Nel momento in cui il governo francese spinge tutti i paesi dell’Unione europea che non ne possiedono ancora una a dotarsi di una legge antirevisionista, un lungo articolo de Le Monde ci ricorda che a partire dal 1 marzo 2010 il Consiglio costituzionale potrà oramai venire direttamente adito dalle parti in giudizio. Queste ultime avranno la possibilità di contestare le leggi che, in passato, non sono state sottoposte al detto Consiglio, oggi presieduto da Jean-Louis Debré e dove siedono, ad esempio, Valéry Giscard d’Estaing e Jacques Chirac (Jean-Baptiste de Montvalon, Big bang chez les SagesLe Monde, 23 febbraio 2010, p. 14).

In Francia, la legge antirevisionista è stata adottata in seguito a qualche decisione giudiziaria che riconosceva la qualità di certe opere revisioniste. Per esempio, Pierre Vidal-Naquet, Georges Wellers e Simone Veil non avevano potuto nascondere la loro agitazione davanti alla sentenza emessa il 26 aprile 1983 dalla prima camera civile, sezione A della corte di appello di Parigi (presidente Grégoire), nell’affaire Faurisson. Vi si diceva che in ragione della serietà delle ricerche del professore (nessuna traccia di negligenza, di leggerezza, d’ignoranza deliberata o di menzogna) qualsivoglia persona doveva avere il diritto di dire che le camere a gas naziste non sono esistite.

Destinata nello stesso tempo a imbavagliare i revisionisti ed a controllare i giudici, la legge Fabius-Gayssot è stata ricalcata su una legge israeliana del 16 luglio 1986. I suoi promotori sono stati Pierre Vidal-Naquet (che, più tardi, simulerà d’essere contro questa legge e che, verso la fine della sua vita, si appellerà personalmente ad essa), il rabbino capo René Samuel Sirat e, soprattutto, Laurent Fabius. Verrà definitivamente adottata, a maggioranza dei votanti, il 13 luglio 1990. A partire dal mese di maggio del 1990, l’affaire del cimitero ebraico di Carpentras aveva dato luogo ad una delle più spettacolari isterie collettive della specie giornalistica e politico-religiosa. A Notre Dame si era giunti al punto di far suonare il campanone. All’epoca, sarebbero stati sufficienti 60 deputati e senatori per adire il Consiglio costituzionale sul caso di questa nuova legge ma la paura di sembrare antiebraico aveva paralizzato le buone volontà. Bisogna essere stato testimone di questa isteria per comprendere lo spavento dei nostri deputati e senatori.

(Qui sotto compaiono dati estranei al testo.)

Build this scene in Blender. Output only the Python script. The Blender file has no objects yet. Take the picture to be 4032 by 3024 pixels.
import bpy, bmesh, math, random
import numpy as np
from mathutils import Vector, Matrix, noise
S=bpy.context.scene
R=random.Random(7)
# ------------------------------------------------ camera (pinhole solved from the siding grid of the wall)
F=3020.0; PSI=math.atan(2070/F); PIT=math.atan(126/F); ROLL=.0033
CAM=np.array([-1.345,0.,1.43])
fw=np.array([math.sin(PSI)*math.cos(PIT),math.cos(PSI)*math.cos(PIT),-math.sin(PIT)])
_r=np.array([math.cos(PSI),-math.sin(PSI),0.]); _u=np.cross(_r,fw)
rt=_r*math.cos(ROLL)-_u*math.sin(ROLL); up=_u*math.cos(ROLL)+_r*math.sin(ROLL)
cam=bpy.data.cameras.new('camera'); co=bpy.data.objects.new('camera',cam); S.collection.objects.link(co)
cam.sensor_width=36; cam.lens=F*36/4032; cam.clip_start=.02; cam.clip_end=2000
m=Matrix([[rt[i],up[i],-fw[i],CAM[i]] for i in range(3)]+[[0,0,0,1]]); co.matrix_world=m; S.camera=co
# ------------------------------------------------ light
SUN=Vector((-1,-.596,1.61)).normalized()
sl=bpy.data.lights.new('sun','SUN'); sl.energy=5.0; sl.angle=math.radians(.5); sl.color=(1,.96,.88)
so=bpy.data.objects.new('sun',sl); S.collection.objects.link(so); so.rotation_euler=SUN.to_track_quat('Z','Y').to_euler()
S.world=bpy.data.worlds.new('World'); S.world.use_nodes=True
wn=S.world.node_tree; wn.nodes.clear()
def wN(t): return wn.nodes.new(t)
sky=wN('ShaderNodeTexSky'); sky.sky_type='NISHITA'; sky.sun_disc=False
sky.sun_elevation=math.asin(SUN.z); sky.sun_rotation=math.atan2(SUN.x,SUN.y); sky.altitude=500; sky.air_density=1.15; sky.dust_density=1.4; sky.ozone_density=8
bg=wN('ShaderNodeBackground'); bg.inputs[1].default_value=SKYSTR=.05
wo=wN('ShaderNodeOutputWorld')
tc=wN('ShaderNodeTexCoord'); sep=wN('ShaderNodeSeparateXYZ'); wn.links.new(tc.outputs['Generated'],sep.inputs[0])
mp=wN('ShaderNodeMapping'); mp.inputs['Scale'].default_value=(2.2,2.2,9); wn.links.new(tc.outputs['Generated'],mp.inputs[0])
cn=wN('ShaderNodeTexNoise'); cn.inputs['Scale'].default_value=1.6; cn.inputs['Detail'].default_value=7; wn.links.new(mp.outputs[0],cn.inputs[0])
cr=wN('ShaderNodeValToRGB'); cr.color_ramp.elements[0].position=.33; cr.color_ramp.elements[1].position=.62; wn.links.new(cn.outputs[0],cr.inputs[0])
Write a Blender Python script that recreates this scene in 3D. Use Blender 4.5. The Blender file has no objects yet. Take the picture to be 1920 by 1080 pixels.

A riguardo di questa legge, che egli chiama “legge Gayssot” e che, per errore, data al 13 gennaio 1990, J.-B. de Montvalon scrive: “Il principio della libertà di espressione darà ragione a tutti quelli – revisionisti e militanti di estrema destra compresi – che patrocinano da lungo tempo la sua abrogazione? […]. Essa ha fatto parte di quelle disposizioni legislative che, in ragione d’un consenso politico al momento della loro adozione, sono sfuggite ad ogni controllo di costituzionalità […]. Per Dominique Rousseau, professore di diritto costituzionale all’università di Montpellier-1, si tratta né più né meno di un ‘big bang giurisdizionale’, di una ‘bomba a scoppio ritardato’ […]. Questa cataclisma annunciata è, per prima cosa e prima di tutto, ‘un’avanzata formidabile delle libertà dei cittadini’, come sottolinea l’avvocato Castelain. I sottoposti a giudizio potranno d’ora in poi avvalersi dei ‘diritti e delle libertà che la Costituzione garantisce’. I loro avvocati potranno trarre argomento dai principi annunciati nella Legge fondamentale, come pure nei testi – tra cui la Dichiarazione dei diritti dell’uomo e del cittadino – ai quali rinvia il suo preambolo […]”.

In Canada, l’ipocrita legge “antirazzista” che permetteva di gettare i revisionisti in prigione potrebbe essere soppressa. In Ungheria, una legge antirevisionista è stata appena adottata.